Dubee's fate seemed set the moment the organization dismissed Charlie Manuel on Aug. 16. Dubee knows how the business works, and he probably figured new manager Ryne Sandberg wanted his own man in that spot.

"I've been fired [in the past]," Dubee said last month. "Life goes on, unfortunately. You don't like to see it, but it's been a heck of a run. Between watching [Roy Halladay] pitch in a playoff game and Jamie Moyer win a World Series, 102 wins [in 2011] -- there are a lot of highlights that Charlie's had here that are very special, and we've spent them together. Those are special moments."

Asked then about his future, he said, "I want to be in the big leagues, that's for sure. I'd like to coach a few more years in the big leagues. I didn't think I'd be here for eight-plus, so you never know what's going to happen."

The Phillies and Mets tied for sixth in the National League with a 4.06 ERA during Dubee's nine-year run. He has worked with Cy Young Award winners, All-Stars, journeymen and no-namers.
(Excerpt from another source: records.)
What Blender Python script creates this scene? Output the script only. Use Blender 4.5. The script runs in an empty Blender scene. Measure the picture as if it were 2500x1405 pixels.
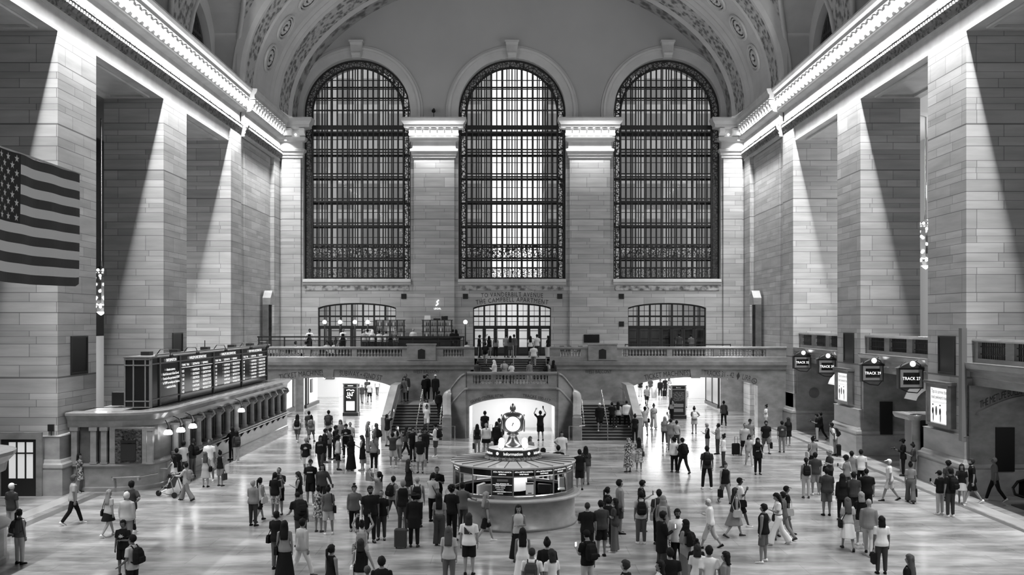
import bpy, math, random
from math import sin, cos, pi, sqrt, radians as R
from mathutils import Vector, Matrix
S = bpy.context.scene
C = S.collection
# ------------------------------------------------------------------ camera, world, exposure, large lights
EYE = 7.1
cd = bpy.data.cameras.new('camera')
cd.sensor_width = 36.0; cd.lens = 36.0; cd.shift_y = (787 - 702.5) / 2500.0
cd.clip_end = 600
cam = bpy.data.objects.new('camera', cd); C.objects.link(cam)
cam.location = (0, 0, EYE); cam.rotation_euler = (pi / 2, 0, 0)
S.camera = cam
w = bpy.data.worlds.new('sky'); S.world = w; w.use_nodes = True
w.node_tree.nodes['Background'].inputs[0].default_value = (1, 1, 1, 1)
w.node_tree.nodes['Background'].inputs[1].default_value = 1.3
vs = S.view_settings
S.display_settings.display_device = 'sRGB'
vs.view_transform = 'Standard'; vs.look = 'None'; vs.gamma = 1; vs.use_curve_mapping = False
vs.exposure = 0.0
S.cycles.max_bounces = 8; S.cycles.diffuse_bounces = 4; S.cycles.glossy_bounces = 3
S.cycles.transparent_max_bounces = 12; S.cycles.caustics_reflective = False; S.cycles.caustics_refractive = False
S.cycles.sample_clamp_indirect = 2.0
S.cycles.use_denoising = True
def area(name, loc, rot, sx, sy, power, spread=180):
    l = bpy.data.lights.new(name, 'AREA'); l.shape = 'RECTANGLE'; l.size = sx; l.size_y = sy; l.energy = power
    l.spread = R(spread)
    o = bpy.data.objects.new(name, l); C.objects.link(o); o.location = loc; o.rotation_euler = rot
    return o
def point(name, loc, power, rad=0.1):
    l = bpy.data.lights.new(name, 'POINT'); l.energy = power; l.shadow_soft_size = rad
    o = bpy.data.objects.new(name, l); C.objects.link(o); o.location = loc
    return o
WX = 18.7          # side walls
YW = 81.4          # west wall
for s_ in (-1, 1):
    # rows of cornice bulbs: they wash the walls below, the floor, the opposite wall, and the brackets and vault above
    area('cornice_bulb_row', (s_ * 18.2, 35, 21.5), (0, 0, 0), 0.12, 70, 10800, 120)
    area('cornice_bulb_row', (s_ * 17.88, 75.6, 21.5), (0, 0, 0), 0.12, 10.5, 1400, 120)
    area('cornice_side_bulb_row', (s_ * 18.1, 36, 21.9), (0, s_ * R(62), 0), 0.12, 72, 1700)
    area('cornice_upper_bulb_row', (s_ * 18.0, 38, 21.82), (0, s_ * R(155), 0), 0.12, 84, 1700)
for cx in (-6.17, 6.17):
    area('pier_bulb_row', (cx, 80.5, 21.4), (0, 0, 0), 3.6, 0.1, 150, 120)
    area('pier_upper_bulb_row', (cx, 80.35, 21.82), (R(155), 0, 0), 4.2, 0.1, 80)
# ------------------------------------------------------------------ geometry helpers
class MB:
    def __init__(s): s.v = []; s.f = []; s.m = []
    def add(s, vs_, fs, mi=0):
        b = len(s.v); s.v += [tuple(p) for p in vs_]
        for f in fs: s.f.append(tuple(i + b for i in f)); s.m.append(mi)
        return s
    def quad(s, a, b, c, d, mi=0): return s.add([a, b, c, d], [(0, 1, 2, 3)], mi)
    def box(s, x0, x1, y0, y1, z0, z1, mi=0):
        v = [(x, y, z) for z in (z0, z1) for y in (y0, y1) for x in (x0, x1)]
        return s.add(v, [(0, 2, 3, 1), (4, 5, 7, 6), (0, 1, 5, 4), (2, 6, 7, 3), (0, 4, 6, 2), (1, 3, 7, 5)], mi)
    def bbox(s, x0, x1, y0, y1, z0, z1, b=0.02, mi=0):      # box with bevelled vertical and top edges
        prof = [(0, z0), (0, z1 - b), (b, z1)]
        rings = []
        for d, z in prof:
            e = b
            P = [(x0 + d + e, y0 + d), (x1 - d - e, y0 + d), (x1 - d, y0 + d + e), (x1 - d, y1 - d - e),
                 (x1 - d - e, y1 - d), (x0 + d + e, y1 - d), (x0 + d, y1 - d - e), (x0 + d, y0 + d + e)]
            rings.append([(x, y, z) for x, y in P])
        return s.loft(rings, True, True, mi)
    def loft(s, rings, cap0=True, cap1=True, mi=0, closed=True):
        b = len(s.v); n = len(rings[0])
        for r in rings: s.v += [tuple(p) for p in r]
        for i in range(len(rings) - 1):
            for j in range(n if closed else n - 1):
                k = (j + 1) % n
                s.f.append((b + i * n + j, b + i * n + k, b + (i + 1) * n + k, b + (i + 1) * n + j)); s.m.append(mi)
        if cap0: s.f.append(tuple(b + j for j in range(n))[::-1]); s.m.append(mi)
        if cap1: s.f.append(tuple(b + (len(rings) - 1) * n + j for j in range(n))); s.m.append(mi)
        return s
    def lathe(s, prof, c=(0, 0, 0), n=16, mi=0, a0=0, a1=2 * pi, sx=1, sy=1):
        full = abs(a1 - a0 - 2 * pi) < 1e-6
        k = n if full else n + 1
        rings = [[(c[0] + sx * r * cos(a0 + (a1 - a0) * j / n), c[1] + sy * r * sin(a0 + (a1 - a0) * j / n), c[2] + z) for j in range(k)] for r, z in prof]
        return s.loft(rings, full, full, mi, full)
    def tube(s, pts, r, n=6, mi=0, caps=True):
        pts = [Vector(p) for p in pts]; rings = []
        rr = r if isinstance(r, (list, tuple)) else [r] * len(pts)
        up = None
        for i, p in enumerate(pts):
            d = (pts[min(i + 1, len(pts) - 1)] - pts[max(i - 1, 0)])
            if d.length < 1e-9: d = Vector((0, 0, 1))
            d.normalize()
            if up is None: up = Vector((0, 0, 1)) if abs(d.z) < 0.9 else Vector((0, 1, 0))
            a = d.cross(up)
            if a.length < 1e-6: a = d.cross(Vector((1, 0, 0)))
            a.normalize(); b = a.cross(d).normalized(); up = b
            rings.append([p + (a * cos(2 * pi * j / n) + b * sin(2 * pi * j / n)) * rr[i] for j in range(n)])
        return s.loft(rings, caps, caps, mi)
    def ball(s, c, rx, ry=None, rz=None, n=10, m=6, mi=0):
        ry = ry or rx; rz = rz or rx; rings = []
        for i in range(m + 1):
            t = -pi / 2 + pi * i / m; q = max(cos(t), 0.03)
            rings.append([(c[0] + rx * q * cos(2 * pi * j / n), c[1] + ry * q * sin(2 * pi * j / n), c[2] + rz * sin(t)) for j in range(n)])
        return s.loft(rings, True, True, mi)
    def ext(s, prof, axis, a, b, mi=0, closed=True):
        # profile: list of points in the two other axes, extruded along axis from a to b
        def P(p, t):
            return (t, p[0], p[1]) if axis == 'x' else ((p[0], t, p[1]) if axis == 'y' else (p[0], p[1], t))
        return s.loft([[P(p, a) for p in prof], [P(p, b) for p in prof]], closed, closed, mi, closed)
    def strip(s, xs, lo, hi, P, mi=0):
        for i in range(len(xs) - 1):
            x0, x1 = xs[i], xs[i + 1]
            s.quad(P(x0, lo(x0)), P(x1, lo(x1)), P(x1, hi(x1)), P(x0, hi(x0)), mi)
        return s
    def build(s, name, mats, parent=None, smooth=False, loc=None, rz=0, kind=None):
        me = bpy.data.meshes.new(name)
        me.from_pydata(s.v, [], s.f)
        for m in (mats if isinstance(mats, (list, tuple)) else [mats]): me.materials.append(m)
        if any(s.m): me.polygons.foreach_set('material_index', s.m)
        if smooth: me.polygons.foreach_set('use_smooth', [True] * len(me.polygons))
        me.update()
        o = bpy.data.objects.new(name, me); C.objects.link(o)
        if parent is not None: o.parent = parent
        if loc is not None: o.location = loc
        if rz: o.rotation_euler = (0, 0, rz)
        if kind: o['kind'] = kind
        return o
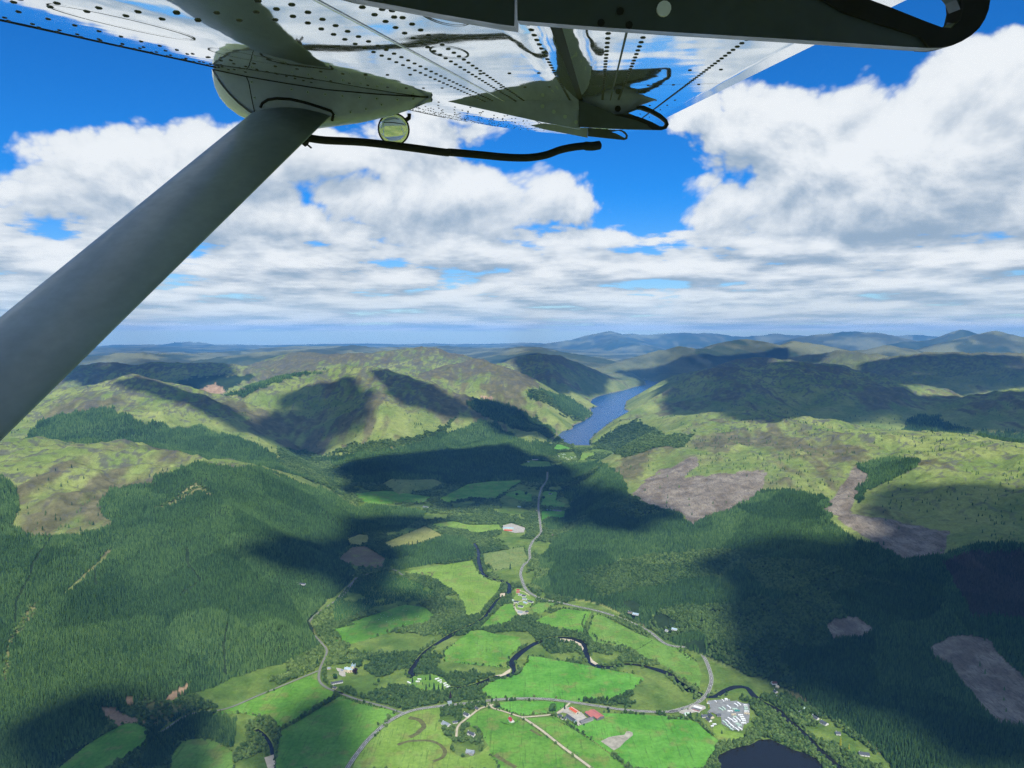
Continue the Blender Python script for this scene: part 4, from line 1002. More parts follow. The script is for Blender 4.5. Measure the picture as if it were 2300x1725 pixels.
# young plantation: small trees in rows
yx, yy = np.meshgrid(np.arange(min(p[0] for p in YOUNGP), max(p[0] for p in YOUNGP), 5.2), np.arange(min(p[1] for p in YOUNGP), max(p[1] for p in YOUNGP), 6.4))
yx = yx.ravel() + RNG.normal(0, .8, yx.size); yy = yy.ravel() + RNG.normal(0, .8, yy.size)
m = inpoly(yx, yy, YOUNGP) & (fbm(yx / 60, yy / 60, 3, 351) > .3); yx, yy = yx[m], yy[m]
k = .55 + RNG.random(len(yx)) * .6
scatter('young_plantation', np.stack([yx, yy, np.full(len(yx), VZ)], 1), np.stack([k, k, k], 1), C_YNG, 'young plantation in rows beside the oval field')
print('trees', time.time() - T0)
# ------------------------------------------------------------------ the aircraft
CAM = Vector((0, 0, CAMZ))
_s = ray((1343, 340)).normalized()                        # span, outwards
_c = Vector((.993, -.115, -.03)); _c = (_c - _s * _c.dot(_s)).normalized()   # chord, aft
_n = _c.cross(_s).normalized()                            # up through the wing
_r = ray((966.6, 219)); WO = CAM + _r * (4.1 / _r.y)      # on the wing's under surface
WM = Matrix.Translation(WO) @ Matrix((_c, _s, _n)).transposed().to_4x4()
WI = WM.inverted()
CL = WI @ CAM
plane = bpy.data.objects.new('airplane', None); COL.objects.link(plane); plane.matrix_world = WM
tag(plane, 'polished high wing with riveted skin, grey strut and flap arms of the aircraft', 'airplane')
def lray(p): return WI.to_3x3() @ ray(p)
def onz(p, z=0.0): r = lray(p); k = (z - CL.z) / r.z; return CL + r * k
def ony(p, y): r = lray(p); k = (y - CL.y) / r.y; return CL + r * k
def onx(p, x): r = lray(p); k = (x - CL.x) / r.x; return CL + r * k
def onplane(p, o, nn): r = lray(p); return CL + r * ((o - CL).dot(nn) / r.dot(nn))

def polished():
    def build(q, b):
        tc = q.new('ShaderNodeTexCoord'); mp = q.new('ShaderNodeMapping'); q.l.new(tc.outputs['Object'], mp.inputs['Vector'])
        mp.inputs['Scale'].default_value = (1.0, 1.3, 1.0)
        n1 = q.noise(mp.outputs[0], 3.0, 1, .4); n2 = q.noise(mp.outputs[0], 1.1, 1, .4); n3 = q.noise(tc.outputs['Object'], 40, 4, .6)
        b.inputs['Base Color'].default_value = (.70, .755, .77, 1); b.inputs['Metallic'].default_value = .86
        q.l.new(q.step(n3, .3, .8, .018, .055), b.inputs['Roughness'])
        bn = q.new('ShaderNodeBump'); bn.inputs['Strength'].default_value = 1.0; bn.inputs['Distance'].default_value = .0011
        q.l.new(q.add(n1, q.mul(n2, 2.0)), bn.inputs['Height']); q.l.new(bn.outputs[0], b.inputs['Normal'])
    return principled('polished_skin', build)
def paint(name, col, rough=.32, grime=.12, coat=.3):
    def build(q, b):
        tc = q.new('ShaderNodeTexCoord')
        n = q.noise(tc.outputs['Object'], 2.5, 6, .65); n2 = q.noise(tc.outputs['Object'], 22, 4, .6)
        f = q.mul(q.step(n, .3, .7, 1 - grime, 1 + grime * .4), q.step(n2, .3, .75, 1.0, 1 - grime * .5))
        c = q.mix(1.0, (*col,), q.xyz(f, f, f), 'MULTIPLY')
        q.l.new(c, b.inputs['Base Color']); q.l.new(q.step(n2, .2, .8, rough * .75, rough * 1.3), b.inputs['Roughness'])
        b.inputs['Coat Weight'].default_value = coat; b.inputs['Coat Roughness'].default_value = .12
    return principled(name, build)
M_SKIN = polished()
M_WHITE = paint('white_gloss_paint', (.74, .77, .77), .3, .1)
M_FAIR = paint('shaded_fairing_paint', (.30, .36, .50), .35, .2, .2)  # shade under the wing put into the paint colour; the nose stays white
M_GREY = paint('grey_strut_paint', (.40, .50, .47), .4, .15, .15)
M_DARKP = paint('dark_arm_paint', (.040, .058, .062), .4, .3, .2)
M_RUB = flat_mat('black_rubber', (.012, .013, .014), .75, .3, 30)
M_RIV = flat_mat('shaded_rivet', (.03, .034, .036), .45, .2, 20, .3)  # dark tone carries the shadow of the rivet heads
M_SEAM = flat_mat('seam_sealant', (.05, .06, .06), .6, .2, 20)

XLE, XTE, XGAP, YIN, YTIP = -1.19, 1.50, .80, -4.6, 8.9
def lower(x): return .157 * (-min(x, 0) / 1.18) ** 1.22 + .012 * max(x, 0) ** 2 * .4
def onw(p):
    """where a line of sight meets the wing's under surface"""
    r = lray(p); a, b = .1, 40.0
    f = lambda k: (CL.z + r.z * k) - lower(CL.x + r.x * k)
    for _ in range(60):
        m_ = (a + b) / 2
        if f(m_) > 0: b = m_
        else: a = m_
    return CL + r * a
def wing_profile(x):
    """lower and upper surface height at chord position x"""
    t = max((x - XLE) / (XTE - XLE), 0.0)
    th = .30 * (2.97 * .5 * math.sqrt(max(t, 0)) - .63 * t - 1.76 * t * t + 1.42 * t ** 3 - .5 * t ** 4) * 1.9
    lo = lower(x) + .02 * math.exp(-t / .006)
    return lo, lo + max(th * .5 - .10 * (1 - t) ** 4, .004)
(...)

"If you look at the players we've had pitching-wise, if we got them from somebody, how they were doing before they got here and how they pitched here," Dubee said. "If we had them, how they pitched here and how they pitched when they went somewhere else, I think I've had a pretty good run of helping guys be successful. Part of that is having good talent. I've been very fortunate to have good talent, young and old."